Supplied material »

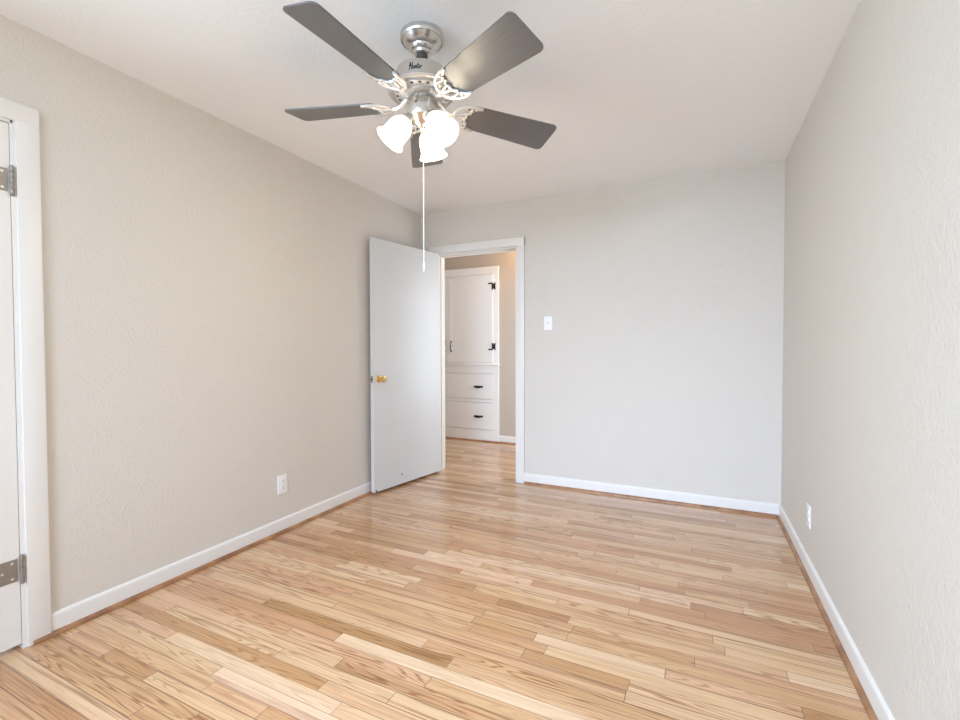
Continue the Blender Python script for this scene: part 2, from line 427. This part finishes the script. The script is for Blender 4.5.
# ------------------------------------------------------------------ door casings
def casing_piece(bm, poly_axis, a0, a1, z0, z1, face, depth, out):
    pass
# bedroom doorway: casing on the back wall, jamb in the opening
t1 = empty('trim_1', ((OX0+OX1)/2, YB, 0)); tag(t1, 'white casing framing the open bedroom doorway', 'door frame', kind='structure')
ox = t1.location.x
HEADZ = OZ+CAS+0.003
bm = bmesh.new()
T = 0.018
box(bm, OX0-CAS-ox, OX0-0.004-ox, -T, 0, 0, HEADZ, 0.0035); box(bm, OX1+0.004-ox, OX1+CAS-ox, -T, 0, 0, HEADZ, 0.0035)
box(bm, OX0-CAS-ox, OX1+CAS-ox, -T-0.0005, 0, OZ+0.004, HEADZ, 0.0035)
obj('casing', bm, M['white'], t1, smooth=True)
bm = bmesh.new()
box(bm, OX0-ox, OX0+0.012-ox, -0.002, WT+0.002, 0, OZ, 0.0015); box(bm, OX1-0.012-ox, OX1-ox, -0.002, WT+0.002, 0, OZ, 0.0015)
box(bm, OX0+0.012-ox, OX1-0.012-ox, -0.002, WT+0.002, OZ-0.010, OZ+0.002, 0.0015)
obj('jamb', bm, M['white'], t1)
bm = bmesh.new()
box(bm, OX0+0.012-ox, OX0+0.020-ox, 0.045, 0.08, 0, OZ-0.012, 0.002); box(bm, OX1-0.020-ox, OX1-0.012-ox, 0.045, 0.08, 0, OZ-0.012, 0.002)
box(bm, OX0+0.012-ox, OX1-0.012-ox, 0.045, 0.08, OZ-0.016, OZ-0.010, 0.002)
obj('door_stop', bm, M['white'], t1)
sp_ = obj('strike_plate', bx(OX1-0.0128-ox, OX1-0.0118-ox, 0.012, 0.036, 0.89, 0.95), M['brass'], t1); sp_['label'] = 'small brass strike plate'

# closet doorway: casing on the left wall
t2 = empty('trim_2', (XL, (CY0+CY1)/2, 0)); tag(t2, 'white casing around the closed closet door at left', 'door frame', kind='structure')
oy = t2.location.y
bm = bmesh.new()
box(bm, 0, T, CY1+0.004-oy, CY1+CAS+0.004-oy, 0, CZ+CAS+0.006, 0.0035); box(bm, 0, T, CY0-CAS-0.004-oy, CY0-0.004-oy, 0, CZ+CAS+0.006, 0.0035)
box(bm, 0, T+0.0005, CY0-CAS-0.004-oy, CY1+CAS+0.004-oy, CZ+0.006, CZ+CAS+0.006, 0.0035)
obj('casing', bm, M['white'], t2, smooth=True)
bm = bmesh.new()
box(bm, -WT, 0.010, CY1-0.010-oy, CY1+0.006-oy, 0, CZ+0.008, 0.0015); box(bm, -WT, 0.010, CY0-0.006-oy, CY0+0.010-oy, 0, CZ+0.008, 0.0015)
box(bm, -WT, 0.010, CY0-oy, CY1-oy, CZ-0.006, CZ+0.008, 0.0015)
obj('jamb', bm, M['white'], t2)

# ------------------------------------------------------------------ closet door, closed, in the left wall
d2 = empty('door_2', (XL, CY1-0.013, 0)); tag(d2, 'closed white flush door at left edge with two metal hinges', 'door', kind='structure')
obj('door_slab', bx(-0.027, 0.008, -(CY1-CY0)+0.028, 0.0012, 0.022, CZ-0.009, 0.0015), M['white'], d2)
def surface_hinge(z, parent):
    bm = bmesh.new()
    box(bm, 0.0082, 0.0102, -0.075, -0.006, z-0.044, z+0.044, 0.0008)
    h = obj('hinge', bm, M['steel'], parent); h['label'] = 'worn steel hinge'
    bm = bmesh.new()
    for k in range(5):
        z0 = z-0.052+k*0.0208
        lathe(bm, [(0.0064, z0+0.0006), (0.0072, z0+0.0016), (0.0072, z0+0.0192), (0.0064, z0+0.0202)], 16, Matrix.Translation((0.0165, 0.004, 0)), True, True)
    for zz, s in ((z+0.052, 1), (z-0.052, -1)):
        lathe(bm, [(0.0058, zz), (0.0066, zz+s*0.002), (0.005, zz+s*0.005), (0.0015, zz+s*0.007)], 14, Matrix.Translation((0.0165, 0.004, 0)), True, True)
    obj('knuckle', bm, M['steel'], h, smooth=True)
    for dy, dz in ((-0.022, 0.030), (-0.022, -0.030), (-0.05, 0.0)):
        obj('screw', lathe(bmesh.new(), [(0.0050, 0), (0.0046, 0.0010), (0.001, 0.0016)], 12, Matrix.Translation((0.0102, dy, z+dz)) @ Matrix.Rotation(PI/2, 4, 'Y'), True, True), M['nickel_light'], h, smooth=True)
surface_hinge(1.82, d2); surface_hinge(0.317, d2)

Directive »
Using the data above, write out every line exactly, leaving the images behind.

Exercise response »
Continue the Blender Python script for this scene: part 2, from line 427. This part finishes the script. The script is for Blender 4.5.
# ------------------------------------------------------------------ door casings
def casing_piece(bm, poly_axis, a0, a1, z0, z1, face, depth, out):
    pass
# bedroom doorway: casing on the back wall, jamb in the opening
t1 = empty('trim_1', ((OX0+OX1)/2, YB, 0)); tag(t1, 'white casing framing the open bedroom doorway', 'door frame', kind='structure')
ox = t1.location.x
HEADZ = OZ+CAS+0.003
bm = bmesh.new()
T = 0.018
box(bm, OX0-CAS-ox, OX0-0.004-ox, -T, 0, 0, HEADZ, 0.0035); box(bm, OX1+0.004-ox, OX1+CAS-ox, -T, 0, 0, HEADZ, 0.0035)
box(bm, OX0-CAS-ox, OX1+CAS-ox, -T-0.0005, 0, OZ+0.004, HEADZ, 0.0035)
obj('casing', bm, M['white'], t1, smooth=True)
bm = bmesh.new()
box(bm, OX0-ox, OX0+0.012-ox, -0.002, WT+0.002, 0, OZ, 0.0015); box(bm, OX1-0.012-ox, OX1-ox, -0.002, WT+0.002, 0, OZ, 0.0015)
box(bm, OX0+0.012-ox, OX1-0.012-ox, -0.002, WT+0.002, OZ-0.010, OZ+0.002, 0.0015)
obj('jamb', bm, M['white'], t1)
bm = bmesh.new()
box(bm, OX0+0.012-ox, OX0+0.020-ox, 0.045, 0.08, 0, OZ-0.012, 0.002); box(bm, OX1-0.020-ox, OX1-0.012-ox, 0.045, 0.08, 0, OZ-0.012, 0.002)
box(bm, OX0+0.012-ox, OX1-0.012-ox, 0.045, 0.08, OZ-0.016, OZ-0.010, 0.002)
obj('door_stop', bm, M['white'], t1)
sp_ = obj('strike_plate', bx(OX1-0.0128-ox, OX1-0.0118-ox, 0.012, 0.036, 0.89, 0.95), M['brass'], t1); sp_['label'] = 'small brass strike plate'

# closet doorway: casing on the left wall
t2 = empty('trim_2', (XL, (CY0+CY1)/2, 0)); tag(t2, 'white casing around the closed closet door at left', 'door frame', kind='structure')
oy = t2.location.y
bm = bmesh.new()
box(bm, 0, T, CY1+0.004-oy, CY1+CAS+0.004-oy, 0, CZ+CAS+0.006, 0.0035); box(bm, 0, T, CY0-CAS-0.004-oy, CY0-0.004-oy, 0, CZ+CAS+0.006, 0.0035)
box(bm, 0, T+0.0005, CY0-CAS-0.004-oy, CY1+CAS+0.004-oy, CZ+0.006, CZ+CAS+0.006, 0.0035)
obj('casing', bm, M['white'], t2, smooth=True)
bm = bmesh.new()
box(bm, -WT, 0.010, CY1-0.010-oy, CY1+0.006-oy, 0, CZ+0.008, 0.0015); box(bm, -WT, 0.010, CY0-0.006-oy, CY0+0.010-oy, 0, CZ+0.008, 0.0015)
box(bm, -WT, 0.010, CY0-oy, CY1-oy, CZ-0.006, CZ+0.008, 0.0015)
obj('jamb', bm, M['white'], t2)

# ------------------------------------------------------------------ closet door, closed, in the left wall
d2 = empty('door_2', (XL, CY1-0.013, 0)); tag(d2, 'closed white flush door at left edge with two metal hinges', 'door', kind='structure')
obj('door_slab', bx(-0.027, 0.008, -(CY1-CY0)+0.028, 0.0012, 0.022, CZ-0.009, 0.0015), M['white'], d2)
def surface_hinge(z, parent):
    bm = bmesh.new()
    box(bm, 0.0082, 0.0102, -0.075, -0.006, z-0.044, z+0.044, 0.0008)
    h = obj('hinge', bm, M['steel'], parent); h['label'] = 'worn steel hinge'
    bm = bmesh.new()
    for k in range(5):
        z0 = z-0.052+k*0.0208
        lathe(bm, [(0.0064, z0+0.0006), (0.0072, z0+0.0016), (0.0072, z0+0.0192), (0.0064, z0+0.0202)], 16, Matrix.Translation((0.0165, 0.004, 0)), True, True)
    for zz, s in ((z+0.052, 1), (z-0.052, -1)):
        lathe(bm, [(0.0058, zz), (0.0066, zz+s*0.002), (0.005, zz+s*0.005), (0.0015, zz+s*0.007)], 14, Matrix.Translation((0.0165, 0.004, 0)), True, True)
    obj('knuckle', bm, M['steel'], h, smooth=True)
    for dy, dz in ((-0.022, 0.030), (-0.022, -0.030), (-0.05, 0.0)):
        obj('screw', lathe(bmesh.new(), [(0.0050, 0), (0.0046, 0.0010), (0.001, 0.0016)], 12, Matrix.Translation((0.0102, dy, z+dz)) @ Matrix.Rotation(PI/2, 4, 'Y'), True, True), M['nickel_light'], h, smooth=True)
surface_hinge(1.82, d2); surface_hinge(0.317, d2)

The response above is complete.